Task to carry out = From the records below, pull each line that has "script".

Dataset items
....................

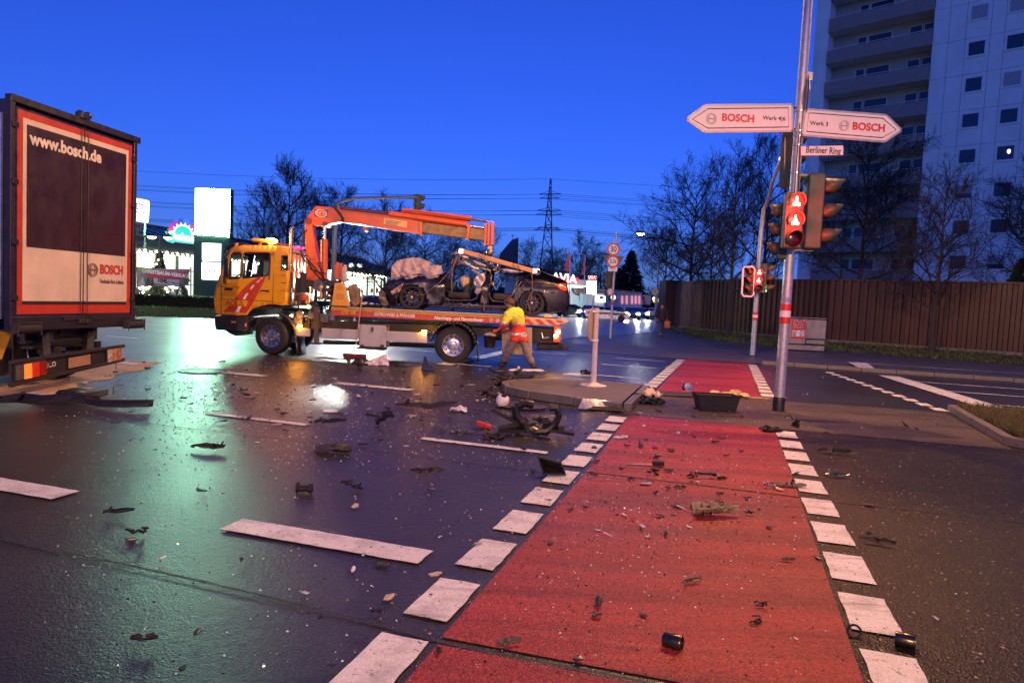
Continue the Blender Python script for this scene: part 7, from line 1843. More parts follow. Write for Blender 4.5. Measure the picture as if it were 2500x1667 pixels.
# ------------------------------------------------------------------ bare trees
BARK = pm('tree_bark', (.035, .026, .022), .85, var=.3, bump=.5, bs=30)
TWIG = pm('tree_twig', (.028, .020, .018), .8, var=.25)
def grow(seed, H_, spread, trunk_h, dens=1.0, up=.55, leaves=0):
    """returns (trunk MB, crown MB) of a bare broadleaf tree, base at the origin"""
    rnd = random.Random(seed); T, Cn = MB(), MB()
    def rv(s): return V(rnd.uniform(-s, s), rnd.uniform(-s, s), rnd.uniform(-s, s))
    pts = [V(0, 0, 0)]; n = 9
    for i in range(1, n + 1): pts.append(V(pts[-1].x + rnd.uniform(-.06, .06), pts[-1].y + rnd.uniform(-.06, .06), H_ * .92 * i / n))
    r0 = H_ * .0155
    T.tube([V(0, 0, -.1)] + pts[1:], [r0 * 1.35] + [r0 * (1 - .93 * (i / n) ** .9) for i in range(1, n + 1)], 8)
    def at(z):
        t = z / (H_ * .92) * n; k = min(int(t), n - 1); return pts[k].lerp(pts[k + 1], t - k)
    def branch(p, d, L_, r, lev):
        k = 4 if lev < 2 else 3; P_ = [p]; dd = d.copy()
        for i in range(k):
            dd = (dd + rv(.22 if lev < 2 else .32) + V(0, 0, .10 * up)).normalized(); P_.append(P_[-1] + dd * L_ / k)
        Cn.tube(P_, [r * (1 - .82 * i / k) for i in range(k + 1)], 5 if lev == 0 else (4 if lev == 1 else 3), cap=False)
        if lev >= 3:
            return
        cnt = int((7, 6, 5)[lev] * dens + rnd.random())
        for c in range(cnt):
            t = .22 + .78 * (c + rnd.random()) / cnt; q = min(int(t * k), k - 1); o = P_[q].lerp(P_[q + 1], t * k - q)
            ax = (P_[q + 1] - P_[q]).normalized(); s = ax.cross(rv(1)).normalized()
            nd = (ax * .75 + s * rnd.uniform(.55, .95) + V(0, 0, .22 * up)).normalized()
            branch(o, nd, L_ * rnd.uniform(.38, .6), max(r * .45, .012 if lev < 1 else .0095), lev + 1)
    nb = int(15 * dens)
    for i in range(nb):
        z = trunk_h + (H_ * .88 - trunk_h) * (i + rnd.random() * .6) / nb; f = (z - trunk_h) / (H_ - trunk_h)
        a = i * 2.4 + rnd.uniform(-.5, .5); el = up * .75 + f * .55 + rnd.uniform(-.12, .12)
        d = V(cos(a) * cos(el), sin(a) * cos(el), sin(el)); L_ = spread * (1.0 - .62 * f) * rnd.uniform(.8, 1.15) * (.65 + .35 * min(1, f * 6 + .4))
        branch(at(z), d, L_, r0 * (.52 - .34 * f), 0)
    if leaves:
        for i in range(leaves):
            v = Cn.v[rnd.randrange(len(Cn.v))]; s = rv(.05); e = rv(.05)
            Cn.add([v, v + s, v + s + e], [(0, 1, 2)])
    return T, Cn
PROTO = {}
def tree(label, x, y, H_, key, rot, sc=1.0, group='bare trees', z=0.):
    if key not in PROTO:
        seed, sp, th, dens, up, lv = key
        T, Cn = grow(seed, 10., sp, th, dens, up, lv); PROTO[key] = None
        t = thing('bare_tree', label, 'tree', (0, 0, 0), group)
        T.build('trunk', BARK, t, smooth=True, local=True); Cn.build('crown', TWIG, t, local=True); PROTO[key] = t
    else:
        t = copy_tree(PROTO[key]); t['label'] = label; t['group'] = group
    t.location = (x, y, z); t.rotation_euler = (0, 0, rot); s = H_ / 10.; t.scale = (s * sc, s * sc, s)
    return t
def tpx(label, px_, ytop, Y, key, rot, sc=1., z=.03):
    top = A(px_, ytop, Y); return tree(label, A(px_, 740, Y).x, Y, top.z - z, key, rot, sc, z=z)
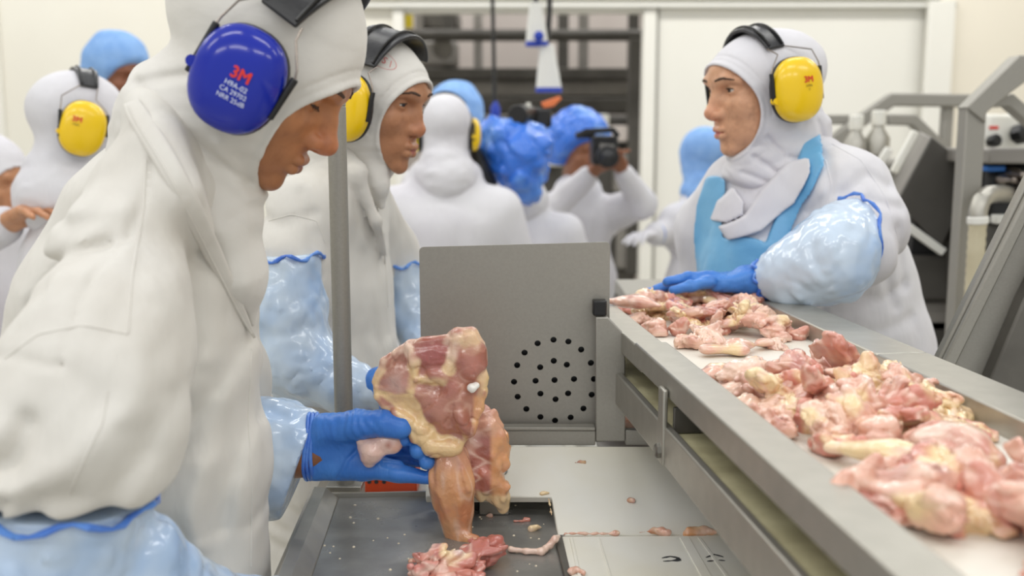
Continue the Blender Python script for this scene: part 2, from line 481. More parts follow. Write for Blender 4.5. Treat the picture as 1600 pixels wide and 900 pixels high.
# ------------------------------------------------------------------ things hanging from the ceiling
YH = 4.4
def hanging_nozzle(px0, px1, py0, py1, label, lean):
    t = thing('hanging_nozzle', label, 'nozzle', Q((px0 + px1) / 2, py1, YH), 'hanging white nozzles')
    c = Q((px0 + px1) / 2, py1, YH); top = Q((px0 + px1) / 2 - lean, py0, YH)
    w = M(px1 - px0, YH) / 2
    g = G(); n = 16; V = []
    prof = [(0.0, 1.0), (0.35, 0.86), (0.75, 0.66), (0.97, 0.58), (1.0, 0.40)]
    for (tt, k) in prof:
        p = c + (top - c) * tt
        for j in range(n):
            a = 2 * math.pi * j / n
            V.append(p + np.array([math.copysign(abs(math.cos(a)) ** 0.6, math.cos(a)) * w * k, math.copysign(abs(math.sin(a)) ** 0.6, math.sin(a)) * w * 0.75 * k, 0]))
    Fs = [(i * n + j, i * n + (j + 1) % n, (i + 1) * n + (j + 1) % n, (i + 1) * n + j) for i in range(len(prof) - 1) for j in range(n)] + [tuple(range(n - 1, -1, -1)), tuple(range(4 * n, 5 * n))]
    g.add(V, Fs)
    obj('shell', g, MT['paleplastic'], t)
    r = G(); V = []
    for (dz, k) in ((0.002, 1.02), (-0.016, 1.05)):
        for j in range(n):
            a = 2 * math.pi * j / n
            V.append(c + np.array([math.copysign(abs(math.cos(a)) ** 0.6, math.cos(a)) * w * k, math.copysign(abs(math.sin(a)) ** 0.6, math.sin(a)) * w * 0.75 * k, dz]))
    r.add(V, [(j, n + j, n + (j + 1) % n, (j + 1) % n) for j in range(n)] + [tuple(range(n)), tuple(range(2 * n - 1, n - 1, -1))])
    obj('rim', r, MT['bluehem'], t)
    return t, top
t, top = hanging_nozzle(822, 856, 4, 66, 'white nozzle with a blue rim hanging highest in the opening', 2)
obj('cord', G().tube([top, top + np.array([0.0, 0, 0.6]), np.array([top[0], top[1], 3.9])], 0.012, 8), MT['black'], t)
obj('trigger', G().lathe(Q(842, 56, YH - 0.07), (0, 1, 0), [(0.006, -0.01), (0.02, 0), (0.02, 0.02)]), MT['bluehem'], t)
t, top = hanging_nozzle(838, 877, 70, 138, 'white nozzle with a blue rim hanging lower, above the orange lamp', 3)
obj('cord', G().tube([top, top + np.array([0.01, 0.02, 0.12]), top + np.array([0.02, 0.05, 0.6]), np.array([top[0], top[1] + 0.05, 3.9])], 0.012, 8), MT['black'], t)
cw = thing('hanging_cable', 'thin black cable with a blue plug hanging beside the white nozzles', 'cable', Q(773, 185, 4.7))
obj('wire', G().tube([Q(773, 165, 4.7), Q(771, 60, 4.7), Q(769, -20, 4.7), Q(769, -20, 4.7) * np.array([1, 1, 0]) + np.array([0, 0, 3.9])], 0.009, 8), MT['black'], cw)
obj('plug', G().lathe(Q(774, 186, 4.7), (0, 0, 1), [(0.015, 0), (0.022, 0.005), (0.022, 0.05), (0.012, 0.07), (0.009, 0.08)]), MT['bluehem'], cw)

# ------------------------------------------------------------------ grey tables behind the line
tb = thing('steel_stand', 'low grey steel stand behind the conveyor end, left of the right worker', 'stand', np.array([0.31, 2.30, 0]))
zt = 1.42 - (436 - 218) / 1600 * 2.42
obj('top', G().box((0.315, 2.30, zt - 0.015), (0.14, 0.24, 0.03)), MT['steelmat'], tb, bevel=0.004)
for sx in (-0.05, 0.05):
    for sy in (-0.1, 0.1): obj('leg', G().box((0.315 + sx, 2.30 + sy, (zt - 0.03) / 2), (0.025, 0.025, zt - 0.03)), MT['steel'], tb)

# ------------------------------------------------------------------ conveyor
UX = np.array([-0.1015, 1.0, 0]); UX /= np.linalg.norm(UX)
VX = np.array([UX[1], -UX[0], 0])
def C(s, off, z): return UX * s + VX * off + np.array([0, 0, z])
def extr(g, prof, s0, s1): return g.prism([C(s0, o_, z) for o_, z in prof], UX * (s1 - s0))
AX = [VX, UX, np.array([0, 0, 1.0])]
conv = thing('belt_conveyor', 'two level stainless conveyor carrying heaps of raw chicken on a white belt', 'conveyor', C(0.8, 0.45, 0))
S0 = -0.6
ZR, ZB = 1.155, 1.130
obj('upper_belt', extr(G(), [(0.331, ZB), (0.582, ZB), (0.582, ZB - 0.006), (0.331, ZB - 0.006)], S0, 1.70), MT['belt'], conv, bevel=0.002)
obj('belt_bed', extr(G(), [(0.333, ZB - 0.006), (0.58, ZB - 0.006), (0.58, ZB - 0.014), (0.333, ZB - 0.014)], S0, 1.68), MT['steeldark'], conv)
lp = [(0.2925, ZR), (0.3325, ZR), (0.3325, ZB - 0.004), (0.328, ZB - 0.004), (0.328, ZR - 0.006), (0.297, ZR - 0.006), (0.297, ZR - 0.030), (0.2925, ZR - 0.030)]
obj('side_rail', extr(G(), lp, 1.255, 1.60), MT['steel'], conv, bevel=0.0025)
lp2 = [(o_ - 0.002 if o_ < 0.31 else o_ + 0.001, z + 0.004) for o_, z in lp]
obj('side_rail', extr(G(), lp2, S0, 1.285), MT['steel'], conv, bevel=0.003)
rp = [(0.580, ZR), (0.648, ZR), (0.648, ZR - 0.10), (0.643, ZR - 0.10), (0.643, ZR - 0.006), (0.586, ZR - 0.006), (0.586, ZB - 0.004), (0.580, ZB - 0.004)]
obj('side_rail', extr(G(), rp, 1.205, 1.66), MT['steel'], conv, bevel=0.0025)
obj('side_rail', extr(G(), rp, S0, 1.203), MT['steel'], conv, bevel=0.0025)
obj('lower_belt', extr(G(), [(0.297, 1.090), (0.575, 1.090), (0.575, 1.083), (0.297, 1.083)], S0, 1.62), MT['olivebelt'], conv)
obj('lower_bed', extr(G(), [(0.297, 1.083), (0.575, 1.083), (0.575, 1.072), (0.297, 1.072)], S0, 1.62), MT['steeldark'], conv)
obj('lower_beam', extr(G(), [(0.286, 1.097), (0.296, 1.097), (0.296, 1.052), (0.286, 1.052)], S0, 1.50), MT['steel'], conv, bevel=0.002)
obj('lower_beam', extr(G(), [(0.576, 1.10), (0.586, 1.10), (0.586, 1.05), (0.576, 1.05)], S0, 1.62), MT['steel'], conv, bevel=0.002)
br = obj('bracket', G().box(C(1.115, 0.2865, 1.096), (0.006, 0.024, 0.088), AX), MT['steel'], conv, bevel=0.002)
obj('bolt', G().lathe(C(1.115, 0.2835, 1.066), -VX, [(0.009, 0), (0.009, 0.004), (0.006, 0.006)], 8), MT['bolt'], br)
cm = obj('cross_member', G().box(C(1.10, 0.43, 1.106), (0.27, 0.006, 0.030), AX), MT['steeldark'], conv, bevel=0.001)
obj('bolt', G().lathe(C(1.097, 0.330, 1.106), -UX, [(0.008, 0), (0.008, 0.004), (0.006, 0.006)], 10), MT['bolt'], cm)
for s_ in (0.1, 1.55):
    for o_ in (0.50, 0.625): obj('leg', G().box(C(s_, o_, 0.52), (0.04, 0.04, 1.07), AX), MT['steel'], conv, bevel=0.003)
obj('end_roller', G().tube([C(1.70, 0.335, ZB - 0.02), C(1.70, 0.578, ZB - 0.02)], 0.017, 16), MT['whiteplastic'], conv)

# ------------------------------------------------------------------ guard plate, frame
YG = 1.40
gp = thing('guard_panel', 'upright grey steel guard panel with a round pattern of drilled holes', 'panel', Q(800, 690, YG + 0.03))
# drilled plate: a filled 2D curve with real holes, turned upright
cu = bpy.data.curves.new('plate_outline', 'CURVE'); cu.dimensions = '2D'; cu.fill_mode = 'BOTH'; cu.extrude = 0.0015
YP = YG + 0.030
def pl(px, py):
    p = Q(px, py, YP); return (p[0], p[2])
def spline(pts):
    s = cu.splines.new('POLY'); s.points.add(len(pts) - 1); s.use_cyclic_u = True
    for i, (x, y) in enumerate(pts): s.points[i].co = (x, y, 0, 1)
rc = 0.006
c4 = [pl(655, 386), pl(953, 378), pl(951, 690), pl(660, 690)]
outl = []
for i in range(4):
    p = np.array(c4[i]); a_ = np.array(c4[i - 1]) - p; b_ = np.array(c4[(i + 1) % 4]) - p
    a_ /= np.linalg.norm(a_); b_ /= np.linalg.norm(b_)
    for k in range(6):
        th = k / 5 * math.pi / 2
        outl.append(p + rc * (a_ * (1 - math.sin(th)) + b_ * (1 - math.cos(th))))
spline(outl)
holes = [(562, 427), (620, 434), (670, 465), (708, 517), (720, 580), (711, 641), (679, 695), (629, 730), (568, 742), (511, 728), (456, 697), (422, 649), (408, 591), (420, 526), (449, 477), (500, 441),
         (563, 509), (614, 524), (642, 580), (619, 636), (570, 659), (511, 637), (492, 587), (510, 534), (566, 584)]
HR = M(5.0, YP)
for (hx, hy) in holes:
    c_ = pl(640 + hx * 0.4, 360 + hy * 0.4)
    spline([(c_[0] + HR * math.cos(k * math.pi / 9), c_[1] + HR * math.sin(k * math.pi / 9)) for k in range(18)])
co = bpy.data.objects.new('plate_outline', cu); COL.objects.link(co)
me = bpy.data.meshes.new_from_object(co.evaluated_get(bpy.context.evaluated_depsgraph_get()))
bpy.data.objects.remove(co); bpy.data.curves.remove(cu)
gl = world_loc(gp)
for v in me.vertices: v.co = (v.co.x - gl[0], YP + v.co.z - gl[1], v.co.y - gl[2])
me.flip_normals()
me.materials.clear(); me.materials.append(MT['steelmat'])
po = bpy.data.objects.new('plate', me); COL.objects.link(po); po.parent = gp
obj('black_backing', xbox(G(), 700, 950, 512, 690, YP + 0.012, 0.05), MT['black'], gp, bevel=0.004)  # black backing added so the drilled holes look dark inside
# folded frame in front of it, with the post and base strip
fr = G().prism([Q(x, y, YG) for x, y in ((931, 496), (950, 496), (977, 524), (977, 690), (931, 690))], (0, 0.012, 0))
obj('post', fr, MT['steelmat'], gp, bevel=0.0015)
obj('base_strip', G().prism([Q(x, y, YG) for x, y in ((640, 673), (930.5, 673), (930.5, 696), (640, 696))], (0, 0.012, 0)), MT['steelmat'], gp, bevel=0.0015)
obj('base_strip', G().prism([Q(x, y, YG) for x, y in ((977.5, 672), (1022, 672), (1030, 696), (977.5, 696))], (0, 0.012, 0)), MT['steelmat'], gp, bevel=0.0015)
obj('end_stop', xbox(G(), 927, 948, 470, 494, YG + 0.005, 0.02), MT['black'], gp, bevel=0.002)
obj('rib', xbox(G(), 640, 930, 668, 673, YG - 0.002, 0.02), MT['steelmat'], gp, bevel=0.001)

# ------------------------------------------------------------------ work station: tray, chute board, lower board, upright
ZT = 0.92
tr = thing('cutting_tray', 'wet dark steel tray with a raised folded left edge, meat on it', 'tray', QZ(660, 850, ZT) * np.array([1, 1, 0]))
tl = [QZ(488, 900, ZT), QZ(530, 778, ZT), QZ(870, 770, ZT), QZ(893, 900, ZT)]
d0 = tl[0] - tl[1]; d1 = tl[3] - tl[2]
obj('pan', G().prism([tl[1], tl[2], tl[3] + d1 * 0.5, tl[0] + d0 * 0.5], (0, 0, -0.004)), MT['tray'], tr)
lipg = G()
e0, e1 = tl[1], tl[0] + d0 * 0.5
dirn = (e1 - e0) / np.linalg.norm(e1 - e0); side = np.array([dirn[1], -dirn[0], 0.0])
if side[0] > 0: side = -side
up = np.array([0, 0, 1.0])
sec = [(0, -0.004), (0, 0.0), (0.018, 0.016), (0.034, 0.018), (0.040, 0.012), (0.040, -0.04), (0.036, -0.04), (0.036, 0.008), (0.018, 0.010), (0.004, -0.004)]
lipg.prism([e0 + side * a + up * b for a, b in sec], e1 - e0)
obj('folded_edge', lipg, MT['steel'], tr, bevel=0.003)
obj('back_edge', G().prism([tl[1] + side * 0.03, tl[2], tl[2] + up * 0.006, tl[1] + side * 0.03 + up * 0.006], (0, 0.004, 0)), MT['steel'], tr)
bk = tl[2] + (tl[3] - tl[2]) * -0.02
obj('side_edge', G().prism([QZ(866, 842, ZT + 0.0005), QZ(879, 842, ZT + 0.0005), QZ(906, 950, ZT + 0.0005), QZ(893, 950, ZT + 0.0005)], (0, 0, 0.005)), MT['steeldark'], tr, bevel=0.001)
for p in (tl[1] + np.array([0.0, -0.02, 0]), tl[2] + np.array([-0.05, -0.02, 0]), tl[0] + np.array([0.02, 0, 0])):
    obj('leg', G().box((p[0], p[1], (ZT - 0.004) / 2), (0.035, 0.035, ZT - 0.004)), MT['steel'], tr)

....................

Answer for this exercise =
Continue the Blender Python script for this scene: part 7, from line 1843. More parts follow. Write for Blender 4.5. Measure the picture as if it were 2500x1667 pixels.
Continue the Blender Python script for this scene: part 2, from line 481. More parts follow. Write for Blender 4.5. Treat the picture as 1600 pixels wide and 900 pixels high.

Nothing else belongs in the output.